A World of White

Pamela Goddard
20010201

The world my Grandfather lived in was full of color. He lived in a pale green house on a Vermont hillside, surrounded by acres and acres of fields and woodlands. So many acres that he called his home Hidden Acres. I have rich memories of the dusty brown/yellow dirt road going to the house, it's color changing depending on how early in muddy spring we visited, or how late in dusty August. The fields rolled from dark green wood lots to the close cropped pale green horse pasture and the blue washed barn and garage.

When we came inside for lunch, or one of Nana's famed strawberry shortcake dinners, the house glowed from the yellow golden knotty pine paneling. There were the green leather upholstered chairs and the red leather sofa. On the wooden table behind the sofa, there was always a red and white, or blue and white checked table cloth with matching napkins. And there was the painting on the living room wall, always mysterious to my childish eyes, of a pretty brown haired woman with a sky blue satin ribbon around her neck. I knew it was sky blue, because it perfectly matched the vivid blue Vermont sky stretching above the endless green hillsides.
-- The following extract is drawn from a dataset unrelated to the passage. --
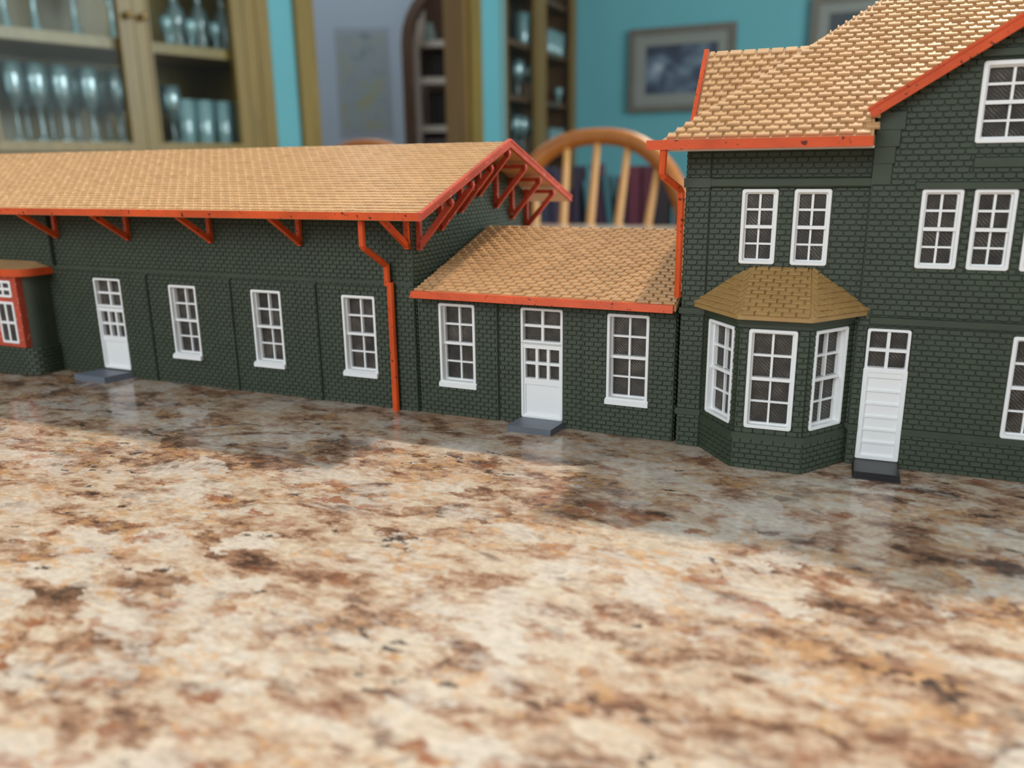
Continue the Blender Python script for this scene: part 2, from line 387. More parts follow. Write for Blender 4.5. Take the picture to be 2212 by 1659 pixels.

Now, I think that all of that color was really the world my Nana lived in. Her bedroom was pink. It was she who fed the wild calico cats that would come to the back kitchen door. The world that my Grandfather really lived in, the world of his heart and mind, was white.

When my Grandfather was a young man he left his family home in New London Connecticut, and made a sea voyage. For his family this wasn't so unusual. His father, and his Grandfather, and his Great Grandfather had all made their living traversing the oceans and coastal waterways. But my Grandfather's trip was something different. He traveled, not once but twice, up to the Arctic circle with McClellan. It was the 1910s and 1920s, and still a time of exploration. His Grandfather had also traveled to the Arctic circle around 1852 on a Whaler. That was an economic journey, looking for valuable sperm oil. My Grandfather's trip, sixty years later or more, was a scientific journey. He was there to take magnetic readings and geological findings for the Smithsonian. He was there to find True North.

Whether he found all the data they needed during those trips, I don't know. But I think he found his own True North. For him it was an absolute wonderland of snow and ice formations. He never ceased to be fascinated by the incredible sculptural forms icebergs could melt and grow into. And he never ceased to be awed by the power and ferocity of polar bears.

To me, his room always seemed to be like a ship's cabin. The curtains were pulled to keep out the light. I could almost hear the wooden bedstead creaking against the wooden paneling. And then there were the photographs. The walls were hung with large print photos of icebergs and snowscapes. It was as you looked through port holes, and out into another world. He seemed to want to hold near that black and white world which put him at ease. It was black and white in the photographs. But I know in his memory he looked at those pictures and remembered all the colors which can be held in white. Frosty icebergs can shimmer with pink, blue and green. Or the ice can be partly rotted to a purple black. Polar bears and seals carry yellow and pink in their whiteness. The whiteness captured by the camera left out the brighter rainbow whiteness that he had known. But still the pictures helped him to remember.

Those silent landscapes were a perfect mirror for his silent social nature. It seemed to me that he tolerated family and friends - within limits. But his real world, where he interacted best, was the brilliant, icy wilderness of the Arctic and of Space.

The milky way was his other world. After his Arctic voyages, and some trips to Peru (which he hated), he took a position manning the Observatory at Dartmouth. It strikes me now that he was ever searching more far off and "Northerly" wildernesses to explore. When he started his extraterrestrial explorations in the 1920, and into the 1940s and 50s, he was convinced that man would never harness enough power to burst through the boundary of our atmosphere. Once the Apollo rocket did, he knew it was just a matter of time before we'd reach the white reflective face of the moon. How he would have loved to see for himself those lunar landscapes, so similar to the barren white landscapes of the Arctic. But, of course, he never did. The closest he could get was exploring those specks of white against the vast black reaches of space through his Observatory telescope.

I never visited him there. By the time I came along, Grandpa Dick had retired to his green Vermont hillside of Hidden Acres. He was a tall, upright man with thick snow white hair. To me Grandpa seemed as silent, powerful and fierce as a polar bear. I remember mending gray stone walls with him. He taught me that to build a strong wall we need to find the right side, the correct face of the rock so that it will fit in tightly against the others. I remember him, during late summer nights, sitting on the house porch. He would look out at the night sky for a long time, measuring in his mind, year after year, where the white stars came up over the blue black horizon of the hill.